“And Outside Where Do We Begin?”: Indigenous Hawaiian Culture and the US Criminal System in Ciara Lacy’s “Out of State”
DOI:
https://doi.org/10.13136/2281-4582/2022.i19.1168Keywords:
Out of State, Native Hawaiian incarceration, hyperghetto, Achille Mbembe’s ethics of the passerbyAbstract
The recent debate on the politics of life has developed in different directions, from Waste theory (Bauman, 2004) to Necropolitics (Mbembe 2004, 2019) and Butler’s idea of precariousness (2004, 2009). Despite their relevant differences, such critical perspectives reflect on how power has appropriated a semantics of disposability, superfluousness, and death. This essay explores the intersections of the US prison system, the abjection of colored lives, and Hawaiian Indigenous cultural resurgence. My chosen text for this exploration is Ciara Lacy’s powerful documentary Out of State (2017). The film follows a group of Native Hawaiian inmates to a private, for-profit prison, dislocated thousands of miles away from their island home, deep in the desert of Arizona.

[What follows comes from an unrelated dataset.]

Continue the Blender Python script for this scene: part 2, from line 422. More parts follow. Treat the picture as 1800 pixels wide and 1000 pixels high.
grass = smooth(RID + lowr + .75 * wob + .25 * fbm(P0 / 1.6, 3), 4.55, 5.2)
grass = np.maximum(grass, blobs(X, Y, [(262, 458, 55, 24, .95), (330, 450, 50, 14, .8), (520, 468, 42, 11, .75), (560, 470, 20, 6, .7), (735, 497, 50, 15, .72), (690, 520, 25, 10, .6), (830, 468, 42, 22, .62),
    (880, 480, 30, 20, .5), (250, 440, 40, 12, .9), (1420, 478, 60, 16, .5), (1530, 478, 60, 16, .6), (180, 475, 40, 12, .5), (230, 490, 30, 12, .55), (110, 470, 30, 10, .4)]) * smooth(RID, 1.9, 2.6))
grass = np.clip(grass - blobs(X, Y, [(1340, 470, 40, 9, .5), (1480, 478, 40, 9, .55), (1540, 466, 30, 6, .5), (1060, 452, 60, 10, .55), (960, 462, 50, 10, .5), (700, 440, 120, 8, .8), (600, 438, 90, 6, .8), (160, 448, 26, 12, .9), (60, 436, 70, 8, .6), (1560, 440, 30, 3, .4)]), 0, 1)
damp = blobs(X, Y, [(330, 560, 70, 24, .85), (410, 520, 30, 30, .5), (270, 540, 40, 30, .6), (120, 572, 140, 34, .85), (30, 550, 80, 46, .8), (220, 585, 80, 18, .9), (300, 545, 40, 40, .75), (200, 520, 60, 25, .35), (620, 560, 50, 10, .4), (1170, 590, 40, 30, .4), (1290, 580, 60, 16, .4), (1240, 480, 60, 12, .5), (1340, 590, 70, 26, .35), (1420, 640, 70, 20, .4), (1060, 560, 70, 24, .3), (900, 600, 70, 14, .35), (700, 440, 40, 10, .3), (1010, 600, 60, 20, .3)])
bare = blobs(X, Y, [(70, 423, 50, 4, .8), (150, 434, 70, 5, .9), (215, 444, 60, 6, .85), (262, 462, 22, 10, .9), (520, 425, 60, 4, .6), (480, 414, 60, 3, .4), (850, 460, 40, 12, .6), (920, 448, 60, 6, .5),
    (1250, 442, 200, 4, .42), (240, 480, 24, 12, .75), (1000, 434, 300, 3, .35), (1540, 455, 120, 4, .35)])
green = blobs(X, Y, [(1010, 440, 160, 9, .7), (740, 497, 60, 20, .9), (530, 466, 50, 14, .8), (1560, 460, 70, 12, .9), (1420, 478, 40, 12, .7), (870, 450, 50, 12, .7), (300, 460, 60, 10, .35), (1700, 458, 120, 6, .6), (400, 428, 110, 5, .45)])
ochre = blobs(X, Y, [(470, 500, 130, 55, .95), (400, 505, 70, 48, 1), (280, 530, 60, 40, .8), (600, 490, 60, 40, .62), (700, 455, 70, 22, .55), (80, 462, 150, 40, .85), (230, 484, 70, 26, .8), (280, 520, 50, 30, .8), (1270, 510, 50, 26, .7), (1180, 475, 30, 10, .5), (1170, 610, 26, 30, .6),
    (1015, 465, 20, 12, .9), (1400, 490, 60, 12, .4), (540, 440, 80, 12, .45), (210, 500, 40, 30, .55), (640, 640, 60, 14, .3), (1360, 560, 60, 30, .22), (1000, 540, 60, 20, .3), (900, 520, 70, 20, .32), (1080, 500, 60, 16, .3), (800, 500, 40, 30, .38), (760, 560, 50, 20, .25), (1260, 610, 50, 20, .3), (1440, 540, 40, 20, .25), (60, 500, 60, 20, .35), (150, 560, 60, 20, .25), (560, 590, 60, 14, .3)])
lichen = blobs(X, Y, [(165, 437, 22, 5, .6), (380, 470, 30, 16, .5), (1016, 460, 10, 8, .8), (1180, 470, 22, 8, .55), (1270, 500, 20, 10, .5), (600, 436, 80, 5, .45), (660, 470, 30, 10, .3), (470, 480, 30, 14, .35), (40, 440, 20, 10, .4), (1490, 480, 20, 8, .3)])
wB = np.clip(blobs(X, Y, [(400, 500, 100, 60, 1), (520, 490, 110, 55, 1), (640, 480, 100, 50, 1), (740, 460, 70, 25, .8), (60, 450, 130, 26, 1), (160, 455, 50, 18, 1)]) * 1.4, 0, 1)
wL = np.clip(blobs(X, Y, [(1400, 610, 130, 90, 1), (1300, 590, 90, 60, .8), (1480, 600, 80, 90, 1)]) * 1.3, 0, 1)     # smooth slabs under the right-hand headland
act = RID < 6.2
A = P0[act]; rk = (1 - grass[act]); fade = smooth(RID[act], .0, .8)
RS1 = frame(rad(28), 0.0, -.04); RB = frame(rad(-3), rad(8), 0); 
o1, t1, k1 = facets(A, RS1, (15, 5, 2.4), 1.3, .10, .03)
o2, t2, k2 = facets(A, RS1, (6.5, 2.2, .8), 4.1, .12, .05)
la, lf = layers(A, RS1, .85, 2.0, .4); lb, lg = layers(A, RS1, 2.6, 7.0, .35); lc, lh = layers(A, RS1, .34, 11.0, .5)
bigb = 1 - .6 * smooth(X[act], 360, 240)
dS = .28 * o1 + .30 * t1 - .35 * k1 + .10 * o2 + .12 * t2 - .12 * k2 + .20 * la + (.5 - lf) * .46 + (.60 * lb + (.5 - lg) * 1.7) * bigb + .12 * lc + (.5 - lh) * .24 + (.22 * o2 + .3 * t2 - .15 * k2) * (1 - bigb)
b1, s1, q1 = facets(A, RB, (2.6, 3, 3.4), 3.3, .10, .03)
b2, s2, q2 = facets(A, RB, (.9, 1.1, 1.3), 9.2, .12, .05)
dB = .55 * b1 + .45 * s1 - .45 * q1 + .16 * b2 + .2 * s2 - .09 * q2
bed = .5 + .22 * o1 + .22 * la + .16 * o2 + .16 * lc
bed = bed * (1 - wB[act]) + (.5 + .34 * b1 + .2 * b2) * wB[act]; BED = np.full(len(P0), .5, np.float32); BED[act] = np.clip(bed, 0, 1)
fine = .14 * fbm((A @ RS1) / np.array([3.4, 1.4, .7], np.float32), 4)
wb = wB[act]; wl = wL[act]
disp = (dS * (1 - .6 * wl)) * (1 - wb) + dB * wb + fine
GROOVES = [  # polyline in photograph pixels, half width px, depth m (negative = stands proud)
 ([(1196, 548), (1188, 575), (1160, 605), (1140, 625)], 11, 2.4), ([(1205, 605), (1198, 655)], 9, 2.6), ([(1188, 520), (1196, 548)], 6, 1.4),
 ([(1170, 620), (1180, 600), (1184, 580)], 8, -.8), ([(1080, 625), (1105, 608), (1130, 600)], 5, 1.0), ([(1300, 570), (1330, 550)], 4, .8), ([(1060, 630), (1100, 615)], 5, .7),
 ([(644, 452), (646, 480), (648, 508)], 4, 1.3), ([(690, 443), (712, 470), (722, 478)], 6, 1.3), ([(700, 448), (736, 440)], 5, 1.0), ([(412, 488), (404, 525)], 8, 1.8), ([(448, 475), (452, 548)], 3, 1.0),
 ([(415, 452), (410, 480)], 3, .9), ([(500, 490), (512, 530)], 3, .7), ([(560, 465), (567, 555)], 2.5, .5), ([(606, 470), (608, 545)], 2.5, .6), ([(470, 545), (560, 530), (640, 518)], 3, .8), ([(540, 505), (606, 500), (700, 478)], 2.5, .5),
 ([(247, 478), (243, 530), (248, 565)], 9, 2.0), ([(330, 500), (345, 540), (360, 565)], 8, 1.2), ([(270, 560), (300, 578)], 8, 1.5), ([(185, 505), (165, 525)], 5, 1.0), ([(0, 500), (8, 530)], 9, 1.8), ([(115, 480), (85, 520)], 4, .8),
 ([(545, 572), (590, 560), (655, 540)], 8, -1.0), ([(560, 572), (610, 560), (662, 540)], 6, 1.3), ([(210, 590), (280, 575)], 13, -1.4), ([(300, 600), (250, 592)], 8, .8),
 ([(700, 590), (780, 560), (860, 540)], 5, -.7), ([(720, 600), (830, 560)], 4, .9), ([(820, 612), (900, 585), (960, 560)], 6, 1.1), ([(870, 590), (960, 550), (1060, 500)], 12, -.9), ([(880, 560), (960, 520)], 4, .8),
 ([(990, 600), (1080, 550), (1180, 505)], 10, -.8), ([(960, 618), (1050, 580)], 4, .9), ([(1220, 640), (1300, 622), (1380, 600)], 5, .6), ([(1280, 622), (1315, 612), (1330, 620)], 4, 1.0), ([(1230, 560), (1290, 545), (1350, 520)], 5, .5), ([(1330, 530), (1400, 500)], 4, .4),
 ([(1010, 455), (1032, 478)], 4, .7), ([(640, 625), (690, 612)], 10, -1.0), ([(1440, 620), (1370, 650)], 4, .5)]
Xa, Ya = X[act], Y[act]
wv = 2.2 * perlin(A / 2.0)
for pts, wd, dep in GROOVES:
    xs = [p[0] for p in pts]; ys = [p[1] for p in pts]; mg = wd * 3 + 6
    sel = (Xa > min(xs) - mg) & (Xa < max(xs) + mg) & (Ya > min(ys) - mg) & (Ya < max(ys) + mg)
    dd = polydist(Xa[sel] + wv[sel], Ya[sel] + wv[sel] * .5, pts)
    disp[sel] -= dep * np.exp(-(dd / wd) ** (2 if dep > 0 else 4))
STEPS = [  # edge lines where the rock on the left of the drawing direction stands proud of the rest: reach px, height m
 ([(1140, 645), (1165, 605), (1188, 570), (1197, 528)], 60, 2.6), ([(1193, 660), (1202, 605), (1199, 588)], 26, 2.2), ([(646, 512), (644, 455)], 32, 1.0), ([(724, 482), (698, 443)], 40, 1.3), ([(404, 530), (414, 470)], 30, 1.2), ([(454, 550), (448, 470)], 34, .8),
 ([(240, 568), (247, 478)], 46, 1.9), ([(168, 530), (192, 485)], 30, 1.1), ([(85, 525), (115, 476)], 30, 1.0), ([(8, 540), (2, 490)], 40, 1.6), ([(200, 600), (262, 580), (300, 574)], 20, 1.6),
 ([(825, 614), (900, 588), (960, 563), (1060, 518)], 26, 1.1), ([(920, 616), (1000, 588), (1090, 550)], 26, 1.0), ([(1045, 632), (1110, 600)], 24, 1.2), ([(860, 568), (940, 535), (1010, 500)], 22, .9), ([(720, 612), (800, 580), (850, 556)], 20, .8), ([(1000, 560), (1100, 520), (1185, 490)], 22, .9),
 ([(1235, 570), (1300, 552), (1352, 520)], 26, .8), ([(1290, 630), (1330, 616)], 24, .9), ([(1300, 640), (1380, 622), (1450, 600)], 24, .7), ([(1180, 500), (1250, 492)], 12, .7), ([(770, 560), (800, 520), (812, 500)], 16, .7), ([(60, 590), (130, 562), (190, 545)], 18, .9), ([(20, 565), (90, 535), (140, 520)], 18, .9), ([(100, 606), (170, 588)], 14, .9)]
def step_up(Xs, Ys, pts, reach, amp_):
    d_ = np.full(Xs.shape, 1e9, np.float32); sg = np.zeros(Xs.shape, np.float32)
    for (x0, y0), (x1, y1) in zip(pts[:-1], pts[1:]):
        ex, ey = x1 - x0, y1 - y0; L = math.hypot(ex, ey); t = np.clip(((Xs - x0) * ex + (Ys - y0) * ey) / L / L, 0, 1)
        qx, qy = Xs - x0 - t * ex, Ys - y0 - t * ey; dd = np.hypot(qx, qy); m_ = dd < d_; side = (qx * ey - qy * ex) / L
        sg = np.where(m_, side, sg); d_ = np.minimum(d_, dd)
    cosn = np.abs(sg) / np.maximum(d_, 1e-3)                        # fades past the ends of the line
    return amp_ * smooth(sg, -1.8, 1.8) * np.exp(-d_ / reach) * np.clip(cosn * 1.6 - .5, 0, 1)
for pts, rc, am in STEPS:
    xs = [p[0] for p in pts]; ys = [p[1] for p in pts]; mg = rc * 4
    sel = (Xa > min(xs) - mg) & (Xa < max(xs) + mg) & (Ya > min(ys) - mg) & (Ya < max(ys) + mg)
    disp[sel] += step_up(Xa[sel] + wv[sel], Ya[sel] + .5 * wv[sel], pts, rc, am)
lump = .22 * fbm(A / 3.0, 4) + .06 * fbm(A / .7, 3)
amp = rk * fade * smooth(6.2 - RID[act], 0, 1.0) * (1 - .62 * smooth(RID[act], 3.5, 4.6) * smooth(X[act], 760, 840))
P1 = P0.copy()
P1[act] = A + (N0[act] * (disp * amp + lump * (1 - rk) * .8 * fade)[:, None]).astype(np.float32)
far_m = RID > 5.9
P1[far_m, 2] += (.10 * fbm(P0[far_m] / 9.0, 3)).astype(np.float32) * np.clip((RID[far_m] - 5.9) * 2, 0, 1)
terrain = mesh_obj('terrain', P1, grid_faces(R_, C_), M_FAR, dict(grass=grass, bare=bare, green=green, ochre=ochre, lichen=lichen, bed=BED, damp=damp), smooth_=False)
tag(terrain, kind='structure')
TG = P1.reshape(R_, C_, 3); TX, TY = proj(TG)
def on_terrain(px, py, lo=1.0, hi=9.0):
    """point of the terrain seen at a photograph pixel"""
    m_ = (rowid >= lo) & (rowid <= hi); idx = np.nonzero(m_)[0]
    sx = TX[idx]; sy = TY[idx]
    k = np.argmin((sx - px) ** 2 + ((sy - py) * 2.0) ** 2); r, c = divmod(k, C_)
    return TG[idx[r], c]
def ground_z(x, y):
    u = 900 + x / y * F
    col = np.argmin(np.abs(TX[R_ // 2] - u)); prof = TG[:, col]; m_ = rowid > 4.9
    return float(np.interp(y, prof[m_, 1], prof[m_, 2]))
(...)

In this unfamiliar, barren space, Native Hawaiian inmates find a community and rediscover their cultural identities by teaching one another native culture, language, and traditional dance. As two of the men complete their sentences, the film uses their particular journeys for a much more universal story on the difficulty of re-entering a society that casts subjects into a residual existence. Lacy’s documentary thus complicates the logic of a clear separation between the inside and outside of prison. Yet, the film turns the metaphor of being out into a space of self-awareness and recognition that can eventually spark change.